Liputan6.com, Jakarta - Pembahasan Rancangan Peraturan Pemerintah (RPP) Kesehatan dinilai tidak memberikan ruang partisipasi bagi para petani tembakau. Ketua Umum Dewan Pimpinan Asosiasi Petani Tembakau Indonesia (APTI) Agus Pamudji menyatakan proses pembahasan RPP Kesehatan yang ada saat ini terkesan dipaksakan untuk diterima.

"Pasal-pasal (tembakau) itu sepertinya terselubung. Pasal-pasal yang terkait dengan pertembakauan tidak disosialisasikan sebelum RPP itu ada. Semestinya sejak dari wacana, paling tidak melibatkan semua stakeholders yang terkait. Di situ kami petani tembakau tidak dilibatkan dari awal ketika pemerintah mengusulkan RPP Kesehatan," kata Agus.
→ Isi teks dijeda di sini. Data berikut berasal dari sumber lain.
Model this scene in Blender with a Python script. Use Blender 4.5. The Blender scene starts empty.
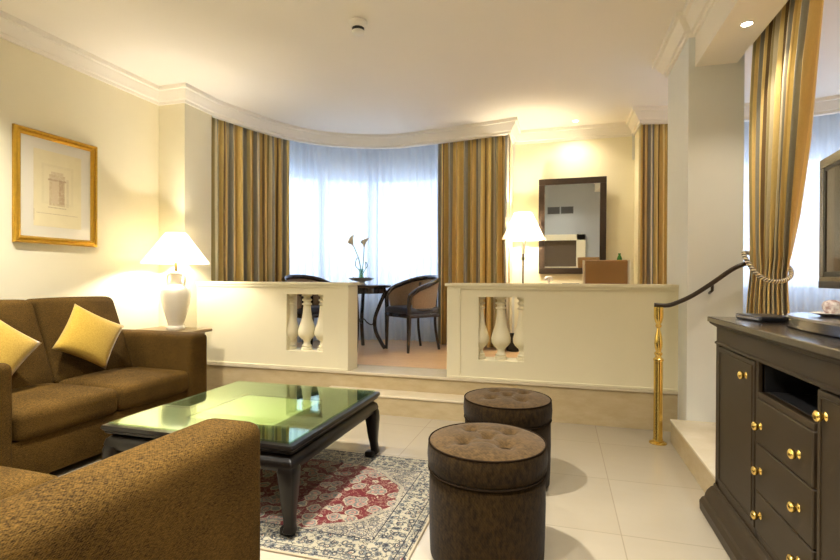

Saat ini pemerintah, yang diinisiasi oleh Kementerian Kesehatan (Kemenkes) , sedang menyusun draf RPP Omnibus Kesehatan yang akan mengatur semua poin-poin aturan turunan yang ada dalam UU Kesehatan. Dalam draf RPP Kesehatan, pemerintah berupaya memperketat larangan distribusi produk tembakau, misalnya dengan tidak boleh menampilkan produk pada toko retail, dan tidak boleh beriklan secara daring.

Agus mengaku pernah mengikuti rapat sosialisasi RPP Kesehatan, tetapi Ia melihat minim sekali partisipasi dari pihak ekosistem pertembakauan yang dilibatkan. Ia sangat menyayangkan hal itu, karena semestinya bila membahas tembakau dan kesehatan, pembahasannya harus lintas kementerian.

"Saya pernah diundang (diskusi), kemudian saya melihat bahwa ini dipaksakan. Ini bukan musyawarah untuk menciptakan solusi, tapi ini kelihatannya kekuasaan yang memang digunakan agar orang itu dipaksa untuk mau, gak ada pilihan lain," kata Agus. 

Di sisi lain, Agus mengingatkan jumlah pelaku ekonomi di industri tembakau sangatlah besar. Untuk petani saja, jumlahnya sekitar 3,1 juta orang, belum termasuk buruh tani. Hal ini belum menghitung pekerja dari sektor pendukung lain seperti buruh angkut, sopir truk, dan lain-lain.

Agus menggarisbawahi bahwa perputaran ekonomi dari sektor tembakau sangat besar di tingkat masyarakat bawah.

"Kalau sebelum dibikin aturan-aturan yang mengebiri pertembakauan, ini (sektor tembakau) sangat signifikan, karena tembakau ketika panen bisa menunjang masa depan para petani tembakau, anak-anak untuk sekolah, dan ekonomi keluarga," kata Agus.

Pada saat yang sama, industri tembakau saat ini sedang mengalami penurunan yang tajam selama 10 tahun ke belakang. Agus merasa bahwa kesejahteraan para petani yang menjual tanaman tembakau terus menurun. Hal ini juga linear dengan penurunan produksi legal dari produk rokok, yang juga diikuti oleh penurunan angka prevalensi perokok dewasa selama 5 tahun terakhir menurut data BPS.